§ **Instruction**:
Take the lines from the beginning of the material through the line containing "return 0.50 +" and retype them exactly, leaving the pictures out.

--- Start ---

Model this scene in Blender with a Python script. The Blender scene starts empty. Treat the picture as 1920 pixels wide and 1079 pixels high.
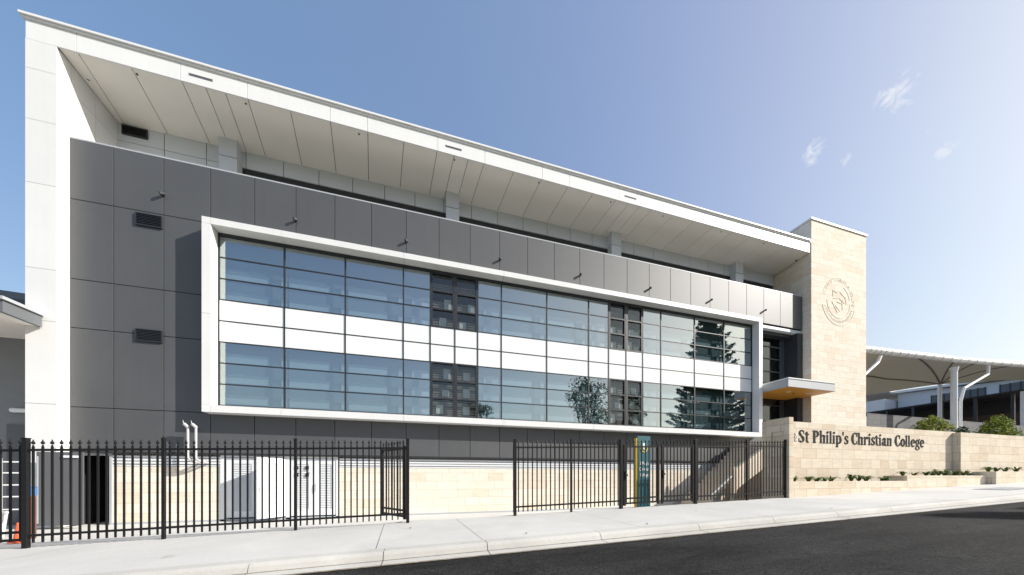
import bpy, bmesh, math, random
from mathutils import Vector, Matrix
R = math.radians
random.seed(7)
S = bpy.context.scene
COL = S.collection
EYE = 1.68
FPX, CXP, HYP, VXP = 587.0, 960.0, 893.0, 3050.0
NN = math.hypot(VXP - CXP, FPX)
UX, UZ = (VXP - CXP) / NN, FPX / NN

def at(px, py, Y):
    """photo pixel -> point on the plane y = Y (planes parallel to the street front)"""
    t = (px - CXP) / FPX
    X = Y * (UZ + UX * t) / (UX - UZ * t)
    return X, Y, (HYP - py) * (UZ * X + UX * Y) / FPX + EYE

def on_side(px, py, X):
    """photo pixel -> point on the plane x = X"""
    t = (px - CXP) / FPX
    Y = X * (UX - UZ * t) / (UZ + UX * t)
    return X, Y, (HYP - py) * (UZ * X + UX * Y) / FPX + EYE

def zs(x):
    """height of the footpath, which climbs along the street"""
    x = max(-60.0, min(90.0, x))
    return 0.50 + 0.0295 * x + 0.00012 * max(0.0, x - 12) ** 2

# ------------------------------------------------------------------ mesh builder
class MB:
    def __init__(s): s.v = []; s.f = []; s.m = []
    def quad(s, a, b, c, d, m=0):
        n = len(s.v); s.v += [a, b, c, d]; s.f.append((n, n+1, n+2, n+3)); s.m.append(m); return s
    def tri(s, a, b, c, m=0):
        n = len(s.v); s.v += [a, b, c]; s.f.append((n, n+1, n+2)); s.m.append(m); return s
    def box(s, x0, x1, y0, y1, z0, z1, m=0):
        n = len(s.v)
        s.v += [(x0,y0,z0),(x1,y0,z0),(x1,y1,z0),(x0,y1,z0),(x0,y0,z1),(x1,y0,z1),(x1,y1,z1),(x0,y1,z1)]
        for f in ((0,3,2,1),(4,5,6,7),(0,1,5,4),(1,2,6,5),(2,3,7,6),(3,0,4,7)):
            s.f.append(tuple(n+i for i in f)); s.m.append(m)
        return s
    def prism(s, poly, d0, d1, axis='y', m=0):
        """polygon in the plane across `axis`, pushed from d0 to d1"""
        def p(a, b, d): return {'y': (a, d, b), 'x': (d, a, b), 'z': (a, b, d)}[axis]
        n = len(s.v); k = len(poly)
        s.v += [p(a, b, d0) for a, b in poly] + [p(a, b, d1) for a, b in poly]
        s.f.append(tuple(n+i for i in range(k))); s.m.append(m)
        s.f.append(tuple(n+k+i for i in reversed(range(k)))); s.m.append(m)
        for i in range(k):
            j = (i+1) % k
            s.f.append((n+i, n+k+i, n+k+j, n+j)); s.m.append(m)
        return s
    def tube(s, p0, p1, r0, r1=None, n=10, m=0, caps=True):
        r1 = r0 if r1 is None else r1
        a, b = Vector(p0), Vector(p1); d = (b - a).normalized()
        u = d.orthogonal().normalized(); w = d.cross(u)
        k = len(s.v)
        for c, r in ((a, r0), (b, r1)):
            for i in range(n):
                q = 2*math.pi*i/n
                s.v.append(tuple(c + u*(r*math.cos(q)) + w*(r*math.sin(q))))
        for i in range(n):
            j = (i+1) % n
            s.f.append((k+i, k+j, k+n+j, k+n+i)); s.m.append(m)
        if caps:
            s.f.append(tuple(k+i for i in reversed(range(n)))); s.m.append(m)
            s.f.append(tuple(k+n+i for i in range(n))); s.m.append(m)
        return s
    def path(s, pts, r, n=8, m=0):
        for a, b in zip(pts, pts[1:]): s.tube(a, b, r, n=n, m=m)
        return s
    def ball(s, c, r, n=8, m=0, sz=1.0):
        k = len(s.v); h = n // 2
        for i in range(h+1):
            q = math.pi*i/h
            for j in range(n):
                w = 2*math.pi*j/n
                s.v.append((c[0]+r*math.sin(q)*math.cos(w), c[1]+r*math.sin(q)*math.sin(w), c[2]+r*sz*math.cos(q)))
        for i in range(h):
            for j in range(n):
                j2 = (j+1) % n
                s.f.append((k+i*n+j, k+(i+1)*n+j, k+(i+1)*n+j2, k+i*n+j2)); s.m.append(m)
        return s
    def mesh(s, name, mats, smooth=False, fix=True):
        me = bpy.data.meshes.new(name)
        me.from_pydata(s.v, [], s.f)
        for mt in (mats if isinstance(mats, (list, tuple)) else [mats]): me.materials.append(mt)
        for p, i in zip(me.polygons, s.m): p.material_index = i
        if fix:
            bm = bmesh.new(); bm.from_mesh(me)
            bmesh.ops.recalc_face_normals(bm, faces=bm.faces)
            bm.to_mesh(me); bm.free()
        if smooth:
            for p in me.polygons: p.use_smooth = True
        me.update()
        return me
    def build(s, name, mats, parent=None, bevel=0, smooth=False, fix=True, loc=None):
        o = bpy.data.objects.new(name, s.mesh(name, mats, smooth, fix))
        COL.objects.link(o)
        if loc: o.location = loc
        if parent: o.parent = parent
        if bevel:
            b = o.modifiers.new('bevel', 'BEVEL'); b.width = bevel; b.segments = 2; b.limit_method = 'ANGLE'
        return o

def tag(o, label=None, cat=None, group=None, kind=None):
    if label: o['label'] = label
    if cat: o['category'] = cat
    if group: o['group'] = group
    if kind: o['kind'] = kind
    return o
def thing(name, label, cat, loc=(0,0,0), group=None, rz=0):
    o = bpy.data.objects.new(name, None); COL.objects.link(o)
    o.location = loc; o.rotation_euler = (0, 0, rz); o.empty_display_size = .2
    return tag(o, label, cat, group)
def copy_obj(o, parent=None, loc=None, rot=None, scale=None):
    c = o.copy(); COL.objects.link(c); c.parent = parent
    if loc is not None: c.location = loc
    if rot is not None: c.rotation_euler = rot
    if scale is not None: c.scale = scale
    return c
def copy_tree(o, parent=None):
    c = copy_obj(o, parent)
    for k in [k for k in o.children]: copy_tree(k, c)
    return c

# ------------------------------------------------------------------ materials
class NT:
    def __init__(s, name):
        s.mat = bpy.data.materials.new(name); s.mat.use_nodes = True
        s.t = s.mat.node_tree; s.b = s.t.nodes['Principled BSDF']; s.out = s.t.nodes['Material Output']
    def n(s, typ, **kw):
        nd = s.t.nodes.new(typ)
        for k, v in kw.items():
            if k.startswith('i_'):
                key = k[2:].replace('_', ' ')
                nd.inputs[int(key) if key.isdigit() else key].default_value = v
            else: setattr(nd, k, v)
        return nd
    def l(s, a, b): s.t.links.new(a, b)

def rgba(c): return (c[0], c[1], c[2], 1)
def mat(name, col, rough=.5, metal=0, spec=.5, var=0, scale=3, bump=0, bscale=40, emit=0, stretch=None, island=0, streak=0):
    m = NT(name); b = m.b
    b.inputs['Base Color'].default_value = rgba(col)
    b.inputs['Roughness'].default_value = rough
    b.inputs['Metallic'].default_value = metal
    b.inputs['Specular IOR Level'].default_value = spec
    tc = m.n('ShaderNodeNewGeometry')
    pos = tc.outputs['Position']
    if stretch:
        mp = m.n('ShaderNodeMapping'); mp.inputs['Scale'].default_value = stretch
        m.l(pos, mp.inputs['Vector']); pos = mp.outputs['Vector']
    if var:
        nz = m.n('ShaderNodeTexNoise', i_Scale=scale, i_Detail=5.0, i_Roughness=.6)
        m.l(pos, nz.inputs['Vector'])
        cr = m.n('ShaderNodeValToRGB')
        cr.color_ramp.elements[0].position = .3; cr.color_ramp.elements[1].position = .7
        cr.color_ramp.elements[0].color = rgba([max(0, c*(1-var)) for c in col])
        cr.color_ramp.elements[1].color = rgba([min(1, c*(1+var)) for c in col])
        m.l(nz.outputs['Fac'], cr.inputs['Fac']); m.l(cr.outputs['Color'], b.inputs['Base Color'])
        if island or streak:
            k1 = m.n('ShaderNodeMapRange'); k1.inputs[3].default_value = 1-island; k1.inputs[4].default_value = 1+island
            m.l(tc.outputs['Random Per Island'], k1.inputs[0])
            ms = m.n('ShaderNodeMapping'); ms.inputs['Scale'].default_value = (2.2, 2.2, .12); m.l(tc.outputs['Position'], ms.inputs[0])
            ns = m.n('ShaderNodeTexNoise', i_Scale=1.5, i_Detail=6.0, i_Roughness=.7); m.l(ms.outputs[0], ns.inputs['Vector'])
            k2 = m.n('ShaderNodeMapRange'); k2.inputs[1].default_value = .45; k2.inputs[2].default_value = .75; k2.inputs[3].default_value = 1; k2.inputs[4].default_value = 1-streak
            m.l(ns.outputs['Fac'], k2.inputs[0])
            k3 = m.n('ShaderNodeMath', operation='MULTIPLY'); m.l(k1.outputs[0], k3.inputs[0]); m.l(k2.outputs[0], k3.inputs[1])
            k4 = m.n('ShaderNodeVectorMath', operation='SCALE'); m.l(cr.outputs['Color'], k4.inputs[0]); m.l(k3.outputs[0], k4.inputs['Scale'])
            m.l(k4.outputs[0], b.inputs['Base Color'])
    if bump:
        nb = m.n('ShaderNodeTexNoise', i_Scale=bscale, i_Detail=3.0)
        m.l(pos, nb.inputs['Vector'])
        bp = m.n('ShaderNodeBump', i_Strength=bump, i_Distance=.01)
        m.l(nb.outputs['Fac'], bp.inputs['Height']); m.l(bp.outputs['Normal'], b.inputs['Normal'])
    if emit:
        b.inputs['Emission Color'].default_value = rgba(col); b.inputs['Emission Strength'].default_value = emit
    return m.mat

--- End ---

§ **Full solution**:
Model this scene in Blender with a Python script. The Blender scene starts empty. Treat the picture as 1920 pixels wide and 1079 pixels high.
import bpy, bmesh, math, random
from mathutils import Vector, Matrix
R = math.radians
random.seed(7)
S = bpy.context.scene
COL = S.collection
EYE = 1.68
FPX, CXP, HYP, VXP = 587.0, 960.0, 893.0, 3050.0
NN = math.hypot(VXP - CXP, FPX)
UX, UZ = (VXP - CXP) / NN, FPX / NN

def at(px, py, Y):
    """photo pixel -> point on the plane y = Y (planes parallel to the street front)"""
    t = (px - CXP) / FPX
    X = Y * (UZ + UX * t) / (UX - UZ * t)
    return X, Y, (HYP - py) * (UZ * X + UX * Y) / FPX + EYE

def on_side(px, py, X):
    """photo pixel -> point on the plane x = X"""
    t = (px - CXP) / FPX
    Y = X * (UX - UZ * t) / (UZ + UX * t)
    return X, Y, (HYP - py) * (UZ * X + UX * Y) / FPX + EYE

def zs(x):
    """height of the footpath, which climbs along the street"""
    x = max(-60.0, min(90.0, x))
    return 0.50 + 0.0295 * x + 0.00012 * max(0.0, x - 12) ** 2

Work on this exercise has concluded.